Pierre Katuszewski
« Bobo, Gianluca, Nelson : la force spectaculaire de la parole empêchée
Colloque « La parole empêchée »
Il arrive que l’on ne parvienne pas à
exprimer oralement ses pensées, ses sentiments, ses aspirations, ses
souffrances ou ses joies. La parole empêchée est une parole qui ne peut
advenir comme elle le devrait. Mais quels sont les obstacles, externes
ou internes, physiologiques ou mentaux, tacites ou explicites, culturels
ou intimes, conscients ou inconscients, qui interdisent à la bouche
d’articuler, allant parfois jusqu’à paralyser la langue, et à empêcher
les mots de se faire entendre ? Fondamentalement contrariée, captive de
défenses qui l’entravent diversement, que celles-ci la raturent purement
et simplement, la restreignent ou la voilent, la parole empêchée est
contrainte de trouver d’autres voix – celles du regard ou des gestes,
par exemple –, d’emprunter d’autres voies, de la simple maladresse au
discours vicié, vain ou inutile, du propos délivré à contrecœur ou à
contretemps jusqu’au secret.
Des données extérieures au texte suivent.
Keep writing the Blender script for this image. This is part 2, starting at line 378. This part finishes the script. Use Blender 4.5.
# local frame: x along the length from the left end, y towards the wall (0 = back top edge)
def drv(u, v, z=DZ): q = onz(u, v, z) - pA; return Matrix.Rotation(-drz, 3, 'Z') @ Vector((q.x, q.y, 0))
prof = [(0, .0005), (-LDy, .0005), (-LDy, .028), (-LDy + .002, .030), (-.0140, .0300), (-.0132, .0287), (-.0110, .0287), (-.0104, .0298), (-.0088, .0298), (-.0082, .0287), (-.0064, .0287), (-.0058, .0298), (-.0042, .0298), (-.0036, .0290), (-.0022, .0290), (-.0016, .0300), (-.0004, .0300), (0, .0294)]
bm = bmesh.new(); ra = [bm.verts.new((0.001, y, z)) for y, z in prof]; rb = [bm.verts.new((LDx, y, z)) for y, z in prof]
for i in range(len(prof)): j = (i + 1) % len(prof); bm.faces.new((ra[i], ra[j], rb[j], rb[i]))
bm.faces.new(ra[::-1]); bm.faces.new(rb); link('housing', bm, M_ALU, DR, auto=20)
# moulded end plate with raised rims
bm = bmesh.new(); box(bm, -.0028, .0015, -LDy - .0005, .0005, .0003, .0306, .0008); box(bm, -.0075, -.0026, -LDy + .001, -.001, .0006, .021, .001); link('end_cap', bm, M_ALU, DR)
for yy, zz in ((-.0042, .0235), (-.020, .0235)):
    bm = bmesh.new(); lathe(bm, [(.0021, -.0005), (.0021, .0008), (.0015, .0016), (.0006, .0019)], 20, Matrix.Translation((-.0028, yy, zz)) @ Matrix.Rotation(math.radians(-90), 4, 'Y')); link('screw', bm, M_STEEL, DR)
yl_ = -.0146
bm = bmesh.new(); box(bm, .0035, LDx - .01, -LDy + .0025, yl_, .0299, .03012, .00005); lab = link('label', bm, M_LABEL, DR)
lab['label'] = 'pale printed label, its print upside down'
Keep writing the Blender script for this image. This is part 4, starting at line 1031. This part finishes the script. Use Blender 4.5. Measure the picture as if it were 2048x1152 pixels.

Réfléchir sur les causes et les formes de
cette absence ou défaillance de la parole, sur le fait de se taire, de
ne pas vouloir dire, de ne pas pouvoir dire, de ne pas tout dire ou de
dire de façon détournée, c’est nécessairement réfléchir sur les usages
du langage et les conditions de la communication mais aussi analyser les
échanges qui se produisent entre silence et expression et dont
l’écriture comme l’art portent l’empreinte.